:: What you are asked to do ::
Work out how many lines hold the string "were". Give that number and nothing more.

:: Stored rows ::
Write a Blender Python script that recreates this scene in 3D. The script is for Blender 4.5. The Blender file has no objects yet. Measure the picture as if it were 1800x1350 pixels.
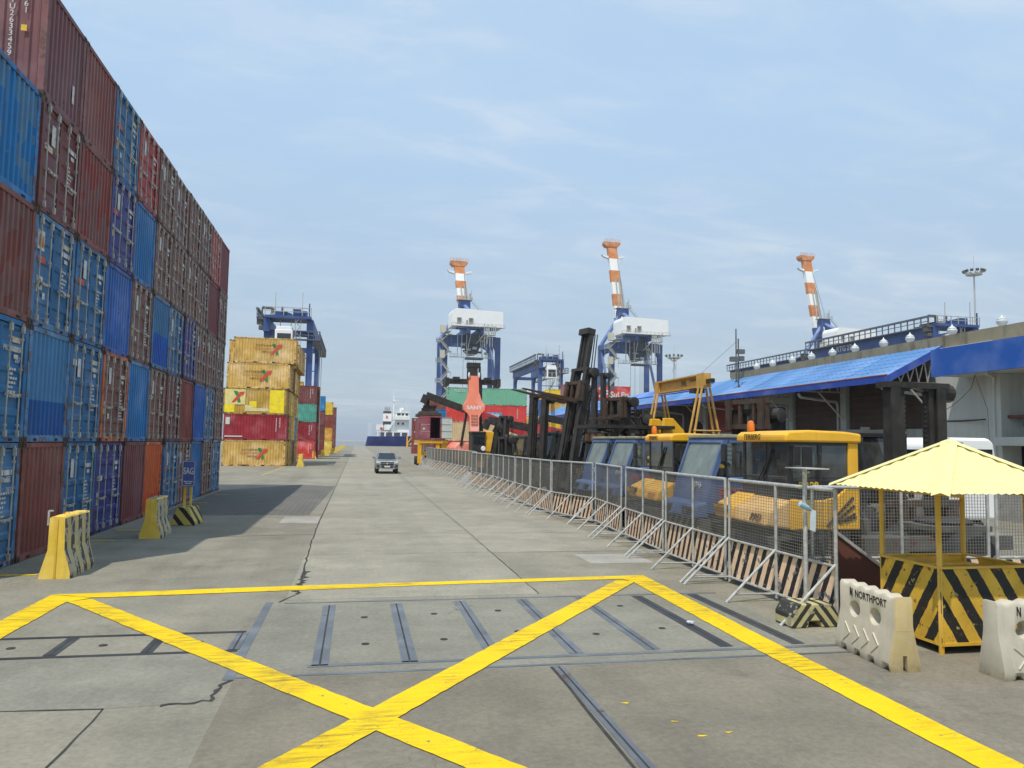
import bpy, math, random
from math import radians as R, sin, cos, pi
from mathutils import Vector as V, Matrix as MX
sc = bpy.context.scene
COL = sc.collection
random.seed(7)

def lin(r, g, b):
    def f(c):
        c /= 255.0
        return c / 12.92 if c <= 0.04045 else ((c + 0.055) / 1.055) ** 2.4
    return (f(r), f(g), f(b), 1.0)

# ---------------------------------------------------------------- mesh builder
class MB:
    def __init__(s):
        s.v = []; s.f = []; s.m = []
    def add(s, vs, fs, mi=0):
        n = len(s.v)
        s.v += [tuple(p) for p in vs]
        s.f += [tuple(i + n for i in f) for f in fs]
        s.m += [mi] * len(fs)
        return s
    def box(s, x0, x1, y0, y1, z0, z1, mi=0):
        vs = [(x0,y0,z0),(x1,y0,z0),(x1,y1,z0),(x0,y1,z0),(x0,y0,z1),(x1,y0,z1),(x1,y1,z1),(x0,y1,z1)]
        return s.add(vs, [(3,2,1,0),(4,5,6,7),(0,1,5,4),(1,2,6,5),(2,3,7,6),(3,0,4,7)], mi)
    def hexa(s, b, t, mi=0):
        return s.add(list(b) + list(t), [(3,2,1,0),(4,5,6,7),(0,1,5,4),(1,2,6,5),(2,3,7,6),(3,0,4,7)], mi)
    def bar(s, p, q, w=.1, h=None, mi=0):
        h = h or w
        p = V(p); q = V(q); d = (q - p)
        if d.length < 1e-6: return s
        d.normalize()
        up = V((0,0,1)) if abs(d.z) < .95 else V((0,1,0))
        a = d.cross(up).normalized() * (w/2); b = a.cross(d).normalized() * (h/2)
        vs = [p-a-b, p+a-b, p+a+b, p-a+b, q-a-b, q+a-b, q+a+b, q-a+b]
        return s.add(vs, [(0,1,2,3),(7,6,5,4),(4,5,1,0),(5,6,2,1),(6,7,3,2),(7,4,0,3)], mi)
    def tube(s, p, q, r, r2=None, n=8, mi=0, caps=True):
        r2 = r if r2 is None else r2
        p = V(p); q = V(q); d = (q - p).normalized()
        up = V((0,0,1)) if abs(d.z) < .95 else V((0,1,0))
        a = d.cross(up).normalized(); b = a.cross(d).normalized()
        vs = []
        for c, rr in ((p, r), (q, r2)):
            for i in range(n):
                t = 2*pi*i/n
                vs.append(c + a*(cos(t)*rr) + b*(sin(t)*rr))
        fs = [((i+1)%n, i, n+i, n+(i+1)%n) for i in range(n)]
        if caps:
            fs.append(tuple(range(n))); fs.append(tuple(reversed(range(n, 2*n))))
        return s.add(vs, fs, mi)
    def path(s, pts, r, n=6, mi=0):
        for a, b in zip(pts[:-1], pts[1:]): s.tube(a, b, r, n=n, mi=mi)
        return s
    def prism(s, poly, ax, a, b, mi=0):
        def P(u, w, t):
            return (t,u,w) if ax == 'x' else (u,t,w) if ax == 'y' else (u,w,t)
        n = len(poly)
        vs = [P(u,w,a) for u,w in poly] + [P(u,w,b) for u,w in poly]
        fs = [(i,(i+1)%n,n+(i+1)%n,n+i) for i in range(n)] + [tuple(reversed(range(n))), tuple(range(n,2*n))]
        return s.add(vs, fs, mi)
    def lathe(s, prof, c=(0,0,0), ax='z', n=16, mi=0):
        # prof: list of (radius, along)
        vs = []; fs = []
        for r, t in prof:
            for i in range(n):
                a = 2*pi*i/n; u, w = cos(a)*r, sin(a)*r
                p = (u,w,t) if ax == 'z' else (u,t,w) if ax == 'y' else (t,u,w)
                vs.append((p[0]+c[0], p[1]+c[1], p[2]+c[2]))
        k = len(prof)
        for j in range(k-1):
            for i in range(n):
                fs.append((j*n+i, j*n+(i+1)%n, (j+1)*n+(i+1)%n, (j+1)*n+i))
        fs.append(tuple(reversed(range(n)))); fs.append(tuple(range((k-1)*n, k*n)))
        return s.add(vs, fs, mi)
    def quad(s, a, b, c, d, mi=0):
        return s.add([a,b,c,d], [(0,1,2,3)], mi)
    def poly(s, pts, mi=0):
        return s.add(pts, [tuple(range(len(pts)))], mi)
    def blob(s, c, rx, ry, rz, nu=10, nv=6, mi=0):
        vs = []; fs = []
        for j in range(nv+1):
            t = pi*j/nv
            for i in range(nu):
                a = 2*pi*i/nu
                vs.append((c[0]+rx*sin(t)*cos(a), c[1]+ry*sin(t)*sin(a), c[2]+rz*cos(t)))
        for j in range(nv):
            for i in range(nu):
                fs.append((j*nu+i, (j+1)*nu+i, (j+1)*nu+(i+1)%nu, j*nu+(i+1)%nu))
        return s.add(vs, fs, mi)
    def xf(s, M, start=0):
        for i in range(start, len(s.v)):
            s.v[i] = tuple(M @ V(s.v[i]))
        return s
    def mesh(s, name, mats, smooth=False, fix=True):
        me = bpy.data.meshes.new(name)
        me.from_pydata(s.v, [], s.f)
        for m in mats: me.materials.append(m)
        me.polygons.foreach_set('material_index', s.m)
        if smooth:
            me.polygons.foreach_set('use_smooth', [True]*len(s.f))
            me.set_sharp_from_angle(angle=R(38))
        me.validate(); me.update()
        if fix:
            import bmesh
            bm = bmesh.new(); bm.from_mesh(me)
            bmesh.ops.recalc_face_normals(bm, faces=bm.faces)
            bm.to_mesh(me); bm.free()
        return me
    def build(s, name, mats, parent=None, smooth=False, color=None, bevel=0, fix=True, loc=None):
        if not isinstance(mats, (list, tuple)): mats = [mats]
        return link(name, s.mesh(name, mats, smooth, fix), parent, color, bevel, loc)

def link(name, me, parent=None, color=None, bevel=0, loc=None, rot=None):
    o = bpy.data.objects.new(name, me); COL.objects.link(o)
    if parent: o.parent = parent
    if color: o.color = color
    if loc: o.location = loc
    if rot: o.rotation_euler = rot
    if bevel:
        b = o.modifiers.new('bevel', 'BEVEL'); b.width = bevel; b.segments = 2; b.limit_method = 'ANGLE'; b.angle_limit = R(35)
    return o

def tag(o, label=None, cat=None, group=None, kind=None):
    if label: o['label'] = label
    if cat: o['category'] = cat
    if group: o['group'] = group
    if kind: o['kind'] = kind
    return o

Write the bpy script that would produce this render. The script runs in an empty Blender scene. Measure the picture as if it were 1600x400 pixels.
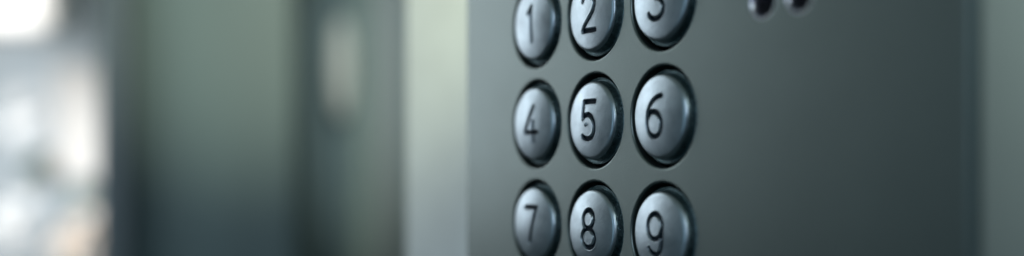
import bpy, bmesh, math
import numpy as np
from mathutils import Vector, Matrix, noise

U = 0.02                                   # one key pitch = 20 mm
sc = bpy.context.scene
COL = sc.collection
CAM_Z = 1.5

# ------------------------------------------------------------------ helpers
def link(o, parent=None):
    COL.objects.link(o)
    if parent: o.parent = parent
    return o

def tag(o, label=None, cat=None, group=None, kind=None):
    if label: o['label'] = label
    if cat: o['category'] = cat
    if group: o['group'] = group
    if kind: o['kind'] = kind
    return o

def empty(name, loc, rz=0):
    o = bpy.data.objects.new(name, None)
    o.empty_display_size = 0.02
    o.location = loc; o.rotation_euler = (0, 0, rz)
    return link(o)

def mesh_obj(name, verts, faces, mat, parent=None, smooth=False):
    me = bpy.data.meshes.new(name)
    me.from_pydata([tuple(v) for v in verts], [], [tuple(f) for f in faces])
    me.materials.append(mat)
    if smooth: me.shade_smooth()
    me.update()
    return link(bpy.data.objects.new(name, me), parent)

def bm_obj(name, bm, mat, parent=None, smooth_angle=None):
    bmesh.ops.recalc_face_normals(bm, faces=bm.faces)
    me = bpy.data.meshes.new(name)
    bm.to_mesh(me); bm.free()
    me.materials.append(mat)
    if smooth_angle:
        me.shade_smooth(); me.set_sharp_from_angle(angle=math.radians(smooth_angle))
    return link(bpy.data.objects.new(name, me), parent)

def box(bm, x0, x1, y0, y1, z0, z1, bev=0):
    r = bmesh.ops.create_cube(bm, size=1)
    vs = r['verts']
    for v in vs:
        v.co = Vector(((x0+x1)/2+v.co.x*(x1-x0), (y0+y1)/2+v.co.y*(y1-y0), (z0+z1)/2+v.co.z*(z1-z0)))
    if bev:
        es = list({e for v in vs for e in v.link_edges})
        bmesh.ops.bevel(bm, geom=es, offset=bev, segments=3, affect='EDGES', profile=0.5)

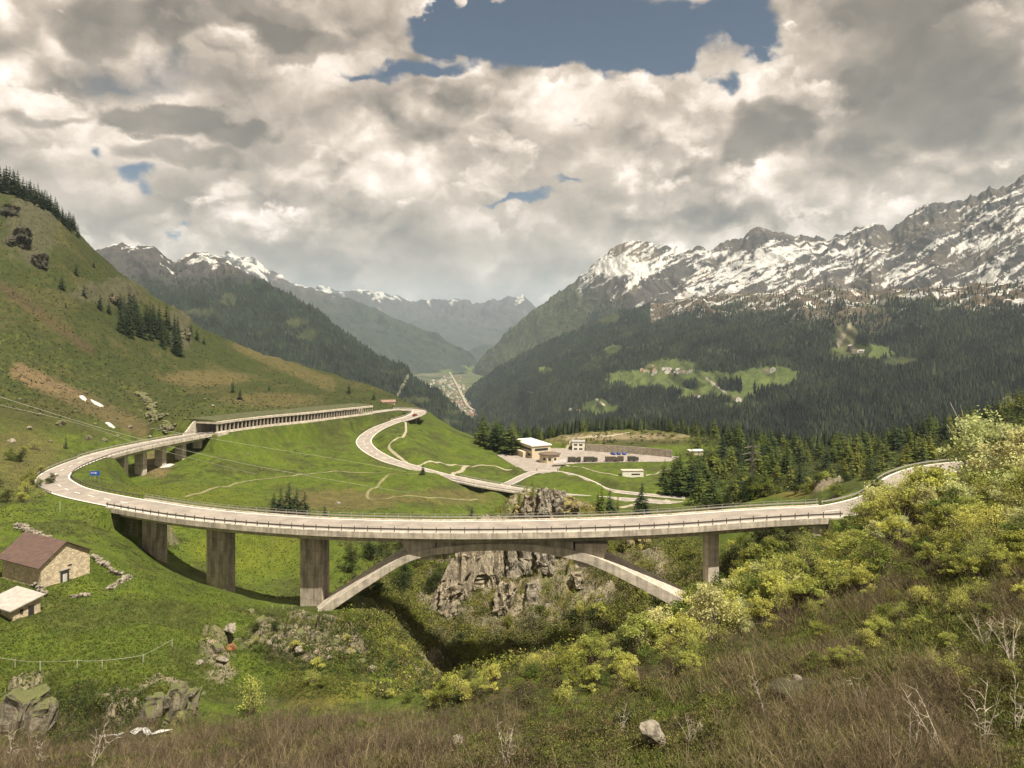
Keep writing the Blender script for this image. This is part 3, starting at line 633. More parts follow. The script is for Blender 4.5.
def stone_mat(name, c, sc=2.2, mortar=(.16, .13, .10)):
    m, nt, b = new_mat(name); co = nt.nodes.new('ShaderNodeTexCoord').outputs['Object']
    co = mapping(nt, co, (1, 1, 1.7)); v = nt.nodes.new('ShaderNodeTexVoronoi'); v.inputs['Scale'].default_value = sc; nt.links.new(co, v.inputs['Vector'])
    v2 = nt.nodes.new('ShaderNodeTexVoronoi'); v2.feature = 'DISTANCE_TO_EDGE'; v2.inputs['Scale'].default_value = sc; nt.links.new(co, v2.inputs['Vector'])
    sp = nt.nodes.new('ShaderNodeSeparateColor'); nt.links.new(v.outputs['Color'], sp.inputs[0])
    k = ramp(nt, sp.outputs[0], [(0, tuple(x * .7 for x in c)), (.5, c), (1, tuple(min(1, x * 1.3) for x in c))])
    k = mixc(nt, mortar, k, ramp(nt, v2.outputs['Distance'], [(.02, 0.), (.09, 1.)])); k = mixc(nt, k, ramp(nt, noise(nt, .6, 6, .65, co), [(.3, .7), (.7, 1.2)]), .8, 'MULTIPLY')
    nt.links.new(k, b.inputs['Base Color']); b.inputs['Roughness'].default_value = .92; bump(nt, b, v2.outputs['Distance'], .6, .12); return m
M_STONE = stone_mat('rubble_stone', (.46, .375, .25), 2.2, (.34, .27, .18))
M_RETAIN = stone_mat('retaining_stone', (.27, .23, .17), .9)
def rock_mat(name, c, lich=(.20, .17, .045), amt=.5):
    m, nt, b = new_mat(name); co = nt.nodes.new('ShaderNodeTexCoord').outputs['Object']
    n1 = noise(nt, .55, 8, .65, co); n2 = noise(nt, 3.5, 6, .7, co)
    k = ramp(nt, n1, [(.3, tuple(x * .6 for x in c)), (.55, c), (.75, tuple(x * 1.4 for x in c))]); k = mixc(nt, k, ramp(nt, n2, [(.3, .5), (.65, 1.25)]), .8, 'MULTIPLY')
    vo = nt.nodes.new('ShaderNodeTexVoronoi'); vo.feature = 'DISTANCE_TO_EDGE'; vo.inputs['Scale'].default_value = .75; wv_ = nt.nodes.new('ShaderNodeVectorMath'); wv_.operation = 'ADD'
    nv = nt.nodes.new('ShaderNodeTexNoise'); nv.inputs['Scale'].default_value = 1.2; nv.inputs['Detail'].default_value = 5; nt.links.new(co, nv.inputs['Vector']); nt.links.new(mapping(nt, co, (1, 1, .35)), wv_.inputs[0]); nt.links.new(nv.outputs['Color'], wv_.inputs[1]); nt.links.new(wv_.outputs[0], vo.inputs['Vector'])
    k = mixc(nt, k, ramp(nt, vo.outputs['Distance'], [(0., .3), (.06, 1.)]), .85, 'MULTIPLY')
    geo = nt.nodes.new('ShaderNodeNewGeometry'); sp = nt.nodes.new('ShaderNodeSeparateXYZ'); nt.links.new(geo.outputs['Normal'], sp.inputs[0])
    up = nt.nodes.new('ShaderNodeMath'); up.operation = 'MULTIPLY_ADD'; nt.links.new(n2, up.inputs[0]); up.inputs[1].default_value = 1.2; nt.links.new(sp.outputs[2], up.inputs[2])
    k = mixc(nt, k, lich, ramp(nt, up.outputs[0], [(.62 + .6 * (1 - amt), 0.), (.9 + .6 * (1 - amt), 1.)])) if amt > 0 else k
    nt.links.new(k, b.inputs['Base Color']); b.inputs['Roughness'].default_value = .95; bump(nt, b, n1, 1., .6); return m
M_ROCK = rock_mat('grey_rock', (.30, .25, .175), (.15, .14, .05), .35); M_ROCKB = rock_mat('brown_bank_rock', (.185, .155, .11), (.10, .105, .035), .45); M_ROCKY = rock_mat('ochre_rock', (.23, .185, .115), (.19, .16, .045), .5); M_ROCKP = rock_mat('pale_rock', (.25, .215, .16), (.15, .135, .05), .2)
M_ROCKO = rock_mat('orange_rock', (.24, .11, .04), amt=0)

# ------------------------------------------------------------------ roads
def strip(C, o0, o1, dz, mat, name):
    return sweep(C, [(o0, dz), (o1, dz)], mat, name, closed=False, caps=False)
def dashes(C, off, w, on_, per, dz, mat, name):
    mbv, f = [], []; T, S = frames(C); s = np.concatenate([[0], np.cumsum(np.linalg.norm(np.diff(C, axis=0), axis=1))]); n = 0
    for a in np.arange(1, s[-1] - on_, per):
        q = [np.array([np.interp(x, s, C[:, k]) for k in range(3)]) for x in np.linspace(a, a + on_, 3)]; r = [np.array([np.interp(x, s, S[:, k]) for k in range(3)]) for x in np.linspace(a, a + on_, 3)]
        for p, d in zip(q, r): mbv += [p + d * (off - w) + [0, 0, dz], p + d * (off + w) + [0, 0, dz]]
        f += [(n, n + 1, n + 3, n + 2), (n + 2, n + 3, n + 5, n + 4)]; n += 6
    return mesh_np(name, np.array(mbv), np.array(f), mat)
def paved(C, parent, half=RW, w=.16, dz=0.0, dash=True):
    """road surface with its white lines; free standing pieces are part of the setting"""
    st = None if parent else 'structure'
    tag(link('road_surface' if parent else 'road', strip(C, -half, half, .02 + dz, M_ASPH, 'road'), parent), kind=st)
    for o in (-half + .35, half - .35): tag(link('edge_line' if parent else 'road_marking', strip(C, o - w, o + w, .03 + dz, M_PAINT, 'edge_line'), parent), kind=st)
    if dash: tag(link('lane_marking' if parent else 'road_marking', dashes(C, 0, w * .8, 3., 7.5, .03 + dz, M_PAINT, 'lane_marking'), parent), kind=st)
def s_rng(a, b): return ROAD[(RS >= a - .01) & (RS <= b + .01)]
POSTME = {}
def railing(C, off, parent, name='railing', spacing=2.75, h=1.0, mat=None, rails=((.72, .30, .07),), post=.07, limit=100, base=.0):
    mat = mat or M_STEEL; T, S = frames(C)
    V = []; fs = []; b0 = 0
    for (zz, hh, tt) in rails:
        me_prof = [(off - tt, zz - hh / 2 + base), (off + tt, zz - hh / 2 + base), (off + tt, zz + hh / 2 + base), (off - tt, zz + hh / 2 + base)]
        pr = np.array(me_prof); n = 4; v = (C[:, None] + S[:, None] * pr[None, :, :1] + np.array([0, 0, 1.]) * pr[None, :, 1:]).reshape(-1, 3)
        k = np.arange(4); i = np.arange(len(C) - 1); a = (i[:, None] * n + k).ravel() + b0; b = (i[:, None] * n + (k + 1) % n).ravel() + b0
        V.append(v); fs.append(np.stack([a, b, b + n, a + n], 1)); b0 += len(v)
    r = link(name, mesh_np(name, np.concatenate(V), fs, mat), parent)
    key = (h, post, mat.name)
    if key not in POSTME:
        m = MB(); m.box((0, 0, h / 2), (post * 2, post * 2, h)); POSTME[key] = m.mesh('post', mat)
    s = np.concatenate([[0], np.cumsum(np.linalg.norm(np.diff(C, axis=0), axis=1))]); k = max(2, min(limit, int(s[-1] / spacing)))
    for q in np.linspace(.4, s[-1] - .4, k):
        p = [np.interp(q, s, C[:, j]) + off * np.interp(q, s, S[:, j]) for j in range(3)]; p[2] += base
        link('post', POSTME[key], r, p)
    return r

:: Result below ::
2